Il sodalizio teatrale con i due grandi registi milanesi durò fino ai primi anni ’70 passando per capolavori di Natalia Ginzburg, Harold Pinter e Pirandello (con le regie di Vittorio Gassmann). Intanto l’amicizia con Pier Paolo Pasolini e il suo giovane allievo Bernardo Bertolucci (di cui sarà la compagna per un decennio) le schiuse la porta del miglior cinema d’autore. Recitò in “Accattone” (1961) di Pasolini, “Il disordine” di Franco Brusati e poi in “Prima della rivoluzione” con cui Bertolucci la consacrò indimenticabile protagonista. Seguirono titoli che hanno segnato una generazione come “I visionari” di Maurizio Ponzi, “Metti una sera a cena” di Giuseppe Patroni Griffi, “Ludwig” ancora con Visconti, “Il fantasma della libertà” di Luis Bunuel. Ma Asti non disdegnò il cinema popolare con registi di marcata sensibilità come Flavio Mogherini o Marco Vicario, Mauro Bolognini e Vittorio De Sica (“Una breve vacanza”).

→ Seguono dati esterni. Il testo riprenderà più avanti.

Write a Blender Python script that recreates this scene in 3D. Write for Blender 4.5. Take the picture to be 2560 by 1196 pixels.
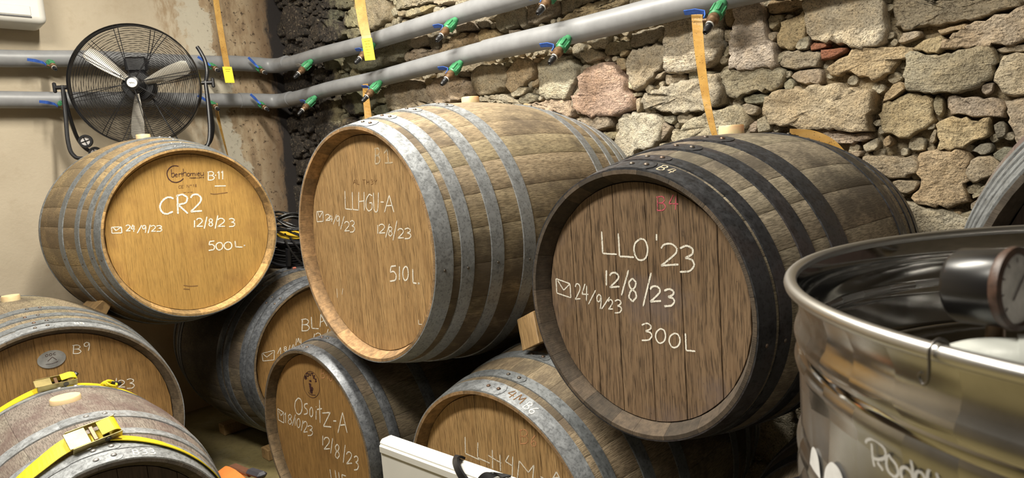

All’inizio degli anni 70 incontrò Giorgio Ferrara durante una tournée in America con “Orlando furioso” di Luca Ronconi e i due si innamorarono legando vita e arte e si sposarono nel 1982: ben più giovane di lei, Ferrara la diresse nel suo film più bello (“Un cuore semplice”, 1977) e poi a teatro in “Trovarsi” di Pirandello. Nel frattempo era diventata anche un volto ormai noto al pubblico televisivo grazie a romanzi sceneggiati di gran successo come “La fiera della vanità” (Anton Giulio Majano), “I Nicotera” (Salvatore Nocita), “Sabato sera dalle nove alle dieci” (Ugo Gregoretti). Nel 1979 ci fu anche la svolta erotica e recitò per Tinto Brass in Caligola.
Benché sia stata una protagonista indiscutibile, versatile e sempre diversa in palcoscenico (basti ricordare il suo sodalizio col Festival dei Due Mondi di Spoleto fin dal celebre “Giorni felici” diretto da Bob Wilson nel 2010 o le collaborazioni con André Ruth Shammah e Luca Ronconi), il cinema l’ha resa protagonista soprattutto grazie all’incontro con Marco Tullio Giordana che la volle per “Pasolini, un delitto italiano” nel 1995 e poi “La meglio gioventù” nel 2003 con cui vinse il Nastro d’argento e il Globo d’oro.
Molto prima, già nel 1974, si era ricordata di lei l’Accademia del David di Donatello con un Premio Speciale nell’anno in cui, grazie a “Una breve vacanza” aveva ottenuto anche il primo Nastro d’argento. Qualche anno fa aveva confessato a Walter Veltroni: “Il futuro lo vedo eterno, a questo punto della vita. I bambini pensano di essere immortali, non pensano mai di essere come quelli che se ne vanno, muoiono. Questo pensiero di essere immortale, siccome io sono ancora molto infantile, ce l’ho sempre”. Oggi, nel ricordarla con l’intimità di un’amicizia diventata profonda specie dopo la scomparsa del marito Giorgio Ferrara due anni fa, Marco Tullio Giordana ricorda: “Quando le capitava di stufarsi in qualche occasione formale con gente pedante e barbosa, Adriana perdeva i sensi e si faceva portare via. Non è un modo di dire, era vero, gliel’ho visto fare. Un po’ mi consola il pensiero che anche stavolta deve essere svenuta perché si stava annoiando a morte”.